Executed Today Post
On the 22nd May 1942, this happened:
The young man striking the dramatic pose is
Stjepan Filipovic, an anti-fascist partisan hanged in the city of
Valjevo by the
Serbian State Guard, a collaborationist force working with the Axis occupation of Yugoslavia.
Filipovic is shouting
“Death to fascism, freedom to the people!” — a pre-existing Communist slogan that Filipovic’s martyrdom would help to
popularize.
Smrt faĆĄizmu, sloboda narodu! … or you can just abbreviate it
SFSN!
In the city where Filipovic died, which is in present-day Serbia, there’s
a monumental statue in his honor replicating that Y-shaped pose — an artistically classic look
just like our favorite Goya painting, poised between death and victory.

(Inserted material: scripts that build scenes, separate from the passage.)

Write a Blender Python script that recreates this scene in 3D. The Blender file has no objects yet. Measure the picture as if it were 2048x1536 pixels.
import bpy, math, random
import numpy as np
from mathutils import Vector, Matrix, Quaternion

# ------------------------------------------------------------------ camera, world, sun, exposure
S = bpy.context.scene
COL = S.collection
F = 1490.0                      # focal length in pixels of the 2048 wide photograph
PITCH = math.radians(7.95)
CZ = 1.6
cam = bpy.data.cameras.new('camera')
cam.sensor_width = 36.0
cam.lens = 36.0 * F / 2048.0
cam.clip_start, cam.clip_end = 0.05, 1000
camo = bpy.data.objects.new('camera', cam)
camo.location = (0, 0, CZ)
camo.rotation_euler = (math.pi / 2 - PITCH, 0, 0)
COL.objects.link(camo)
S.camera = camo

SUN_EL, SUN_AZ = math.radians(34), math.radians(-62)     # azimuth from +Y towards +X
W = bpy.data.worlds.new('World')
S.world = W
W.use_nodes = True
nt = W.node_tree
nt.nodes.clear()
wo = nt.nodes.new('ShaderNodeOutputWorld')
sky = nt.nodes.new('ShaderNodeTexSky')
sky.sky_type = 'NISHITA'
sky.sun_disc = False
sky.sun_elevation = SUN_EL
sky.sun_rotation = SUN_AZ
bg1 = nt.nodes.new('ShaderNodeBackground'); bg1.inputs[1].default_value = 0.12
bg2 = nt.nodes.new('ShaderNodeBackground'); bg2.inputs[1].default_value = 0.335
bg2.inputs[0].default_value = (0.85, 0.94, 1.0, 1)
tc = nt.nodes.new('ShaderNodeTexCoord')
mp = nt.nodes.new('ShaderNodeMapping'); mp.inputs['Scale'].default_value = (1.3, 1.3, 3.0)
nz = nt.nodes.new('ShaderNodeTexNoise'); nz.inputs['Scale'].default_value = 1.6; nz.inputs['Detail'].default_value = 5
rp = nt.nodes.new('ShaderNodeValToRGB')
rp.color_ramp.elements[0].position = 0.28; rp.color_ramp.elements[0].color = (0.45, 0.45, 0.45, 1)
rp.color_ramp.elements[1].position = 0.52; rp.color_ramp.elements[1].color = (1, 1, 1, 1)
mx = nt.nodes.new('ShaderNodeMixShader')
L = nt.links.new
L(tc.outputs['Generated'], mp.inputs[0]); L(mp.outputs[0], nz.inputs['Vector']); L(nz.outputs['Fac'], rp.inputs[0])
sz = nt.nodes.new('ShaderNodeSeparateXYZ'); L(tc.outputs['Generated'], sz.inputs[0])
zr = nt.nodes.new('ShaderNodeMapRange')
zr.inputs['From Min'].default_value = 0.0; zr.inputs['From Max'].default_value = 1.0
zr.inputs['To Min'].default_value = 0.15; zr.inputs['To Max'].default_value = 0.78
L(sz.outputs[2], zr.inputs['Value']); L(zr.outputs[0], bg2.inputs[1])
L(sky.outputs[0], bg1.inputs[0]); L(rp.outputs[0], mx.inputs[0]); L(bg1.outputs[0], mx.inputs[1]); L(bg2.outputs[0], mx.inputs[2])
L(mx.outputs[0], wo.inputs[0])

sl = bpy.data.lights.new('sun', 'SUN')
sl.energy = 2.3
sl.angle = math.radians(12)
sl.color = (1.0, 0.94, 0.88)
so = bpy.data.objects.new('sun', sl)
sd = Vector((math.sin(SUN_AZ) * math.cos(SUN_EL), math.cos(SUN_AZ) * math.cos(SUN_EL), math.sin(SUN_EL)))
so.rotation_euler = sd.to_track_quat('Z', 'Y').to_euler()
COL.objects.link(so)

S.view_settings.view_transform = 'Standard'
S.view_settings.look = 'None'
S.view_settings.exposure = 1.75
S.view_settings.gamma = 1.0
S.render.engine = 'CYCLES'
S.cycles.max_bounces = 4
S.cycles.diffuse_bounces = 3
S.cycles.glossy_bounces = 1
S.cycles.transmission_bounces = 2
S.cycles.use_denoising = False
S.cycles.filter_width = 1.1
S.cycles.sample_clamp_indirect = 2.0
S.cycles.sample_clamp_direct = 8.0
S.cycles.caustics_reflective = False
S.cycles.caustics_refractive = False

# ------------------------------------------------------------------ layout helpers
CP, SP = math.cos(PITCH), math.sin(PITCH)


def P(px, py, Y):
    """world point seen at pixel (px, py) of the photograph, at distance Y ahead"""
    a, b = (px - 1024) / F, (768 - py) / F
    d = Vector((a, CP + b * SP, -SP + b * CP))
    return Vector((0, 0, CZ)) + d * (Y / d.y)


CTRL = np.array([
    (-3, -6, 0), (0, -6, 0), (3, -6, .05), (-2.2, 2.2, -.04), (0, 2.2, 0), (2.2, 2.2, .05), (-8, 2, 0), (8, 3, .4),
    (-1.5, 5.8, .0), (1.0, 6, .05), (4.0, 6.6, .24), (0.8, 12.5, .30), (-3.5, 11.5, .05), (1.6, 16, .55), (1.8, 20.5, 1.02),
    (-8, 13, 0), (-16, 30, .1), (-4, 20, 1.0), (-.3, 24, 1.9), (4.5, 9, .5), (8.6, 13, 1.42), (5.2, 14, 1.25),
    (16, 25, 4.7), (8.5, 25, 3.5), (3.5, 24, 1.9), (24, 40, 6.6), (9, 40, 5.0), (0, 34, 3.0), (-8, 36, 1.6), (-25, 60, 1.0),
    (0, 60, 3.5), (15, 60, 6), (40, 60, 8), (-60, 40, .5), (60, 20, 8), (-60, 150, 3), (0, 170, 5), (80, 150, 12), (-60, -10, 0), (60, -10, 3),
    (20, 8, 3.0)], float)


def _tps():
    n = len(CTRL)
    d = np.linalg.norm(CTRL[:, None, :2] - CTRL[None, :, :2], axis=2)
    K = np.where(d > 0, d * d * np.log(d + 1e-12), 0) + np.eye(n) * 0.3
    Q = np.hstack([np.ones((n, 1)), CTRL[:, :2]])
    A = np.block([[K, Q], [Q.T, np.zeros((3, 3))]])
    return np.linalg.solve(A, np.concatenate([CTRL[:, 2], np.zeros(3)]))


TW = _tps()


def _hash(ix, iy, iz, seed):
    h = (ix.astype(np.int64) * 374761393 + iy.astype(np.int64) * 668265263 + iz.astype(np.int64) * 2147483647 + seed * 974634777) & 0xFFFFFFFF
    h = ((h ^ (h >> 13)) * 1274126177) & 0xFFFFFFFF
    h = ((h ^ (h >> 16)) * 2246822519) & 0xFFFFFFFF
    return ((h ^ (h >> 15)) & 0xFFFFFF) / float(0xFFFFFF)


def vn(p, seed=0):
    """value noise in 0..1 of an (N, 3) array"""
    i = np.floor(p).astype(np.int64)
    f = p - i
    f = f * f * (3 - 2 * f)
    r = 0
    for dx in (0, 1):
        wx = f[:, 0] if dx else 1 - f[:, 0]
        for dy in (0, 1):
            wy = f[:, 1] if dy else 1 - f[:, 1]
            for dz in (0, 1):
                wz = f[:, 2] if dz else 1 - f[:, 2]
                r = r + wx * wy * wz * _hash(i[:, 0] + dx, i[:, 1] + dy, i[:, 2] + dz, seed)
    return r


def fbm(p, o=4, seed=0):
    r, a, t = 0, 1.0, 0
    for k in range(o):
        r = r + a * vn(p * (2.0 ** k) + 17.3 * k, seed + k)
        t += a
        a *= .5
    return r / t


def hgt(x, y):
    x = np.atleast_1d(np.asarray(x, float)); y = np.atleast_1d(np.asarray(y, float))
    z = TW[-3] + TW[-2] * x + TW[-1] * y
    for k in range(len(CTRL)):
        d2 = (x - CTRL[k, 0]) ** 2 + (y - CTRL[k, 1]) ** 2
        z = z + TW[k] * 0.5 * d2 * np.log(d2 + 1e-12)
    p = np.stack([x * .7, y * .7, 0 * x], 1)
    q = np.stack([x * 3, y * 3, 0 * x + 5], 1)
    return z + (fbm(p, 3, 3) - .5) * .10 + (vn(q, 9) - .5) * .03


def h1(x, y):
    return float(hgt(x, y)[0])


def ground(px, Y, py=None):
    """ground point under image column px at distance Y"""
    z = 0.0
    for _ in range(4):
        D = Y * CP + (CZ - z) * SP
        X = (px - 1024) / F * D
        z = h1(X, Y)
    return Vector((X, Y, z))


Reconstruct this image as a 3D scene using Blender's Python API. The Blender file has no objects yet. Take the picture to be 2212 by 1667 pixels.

Since the break up of Yougoslavia he has been claimed by all sides - Valjevo monument — it’s in Serbia, remember — calls him
Stevan
Filipovic, which is the Serbian variant of his given name. But as
Serbia is the heir to Yugoslavia, he at least remains there a legitimate
subject for a public memorial.
Filipovic himself was Croatian, but his
legacy in that present-day state is a bit more problematic: in his
native town outside Dubrovnik, a
statue that once commemorated Filipovic was torn down in 1991 by Croat nationalists; its
vacant plinth still stands sadly in
Opuzen. (
Opuzen’s film festival, however, awards its honorees a statuette replicating the destroyed monument.)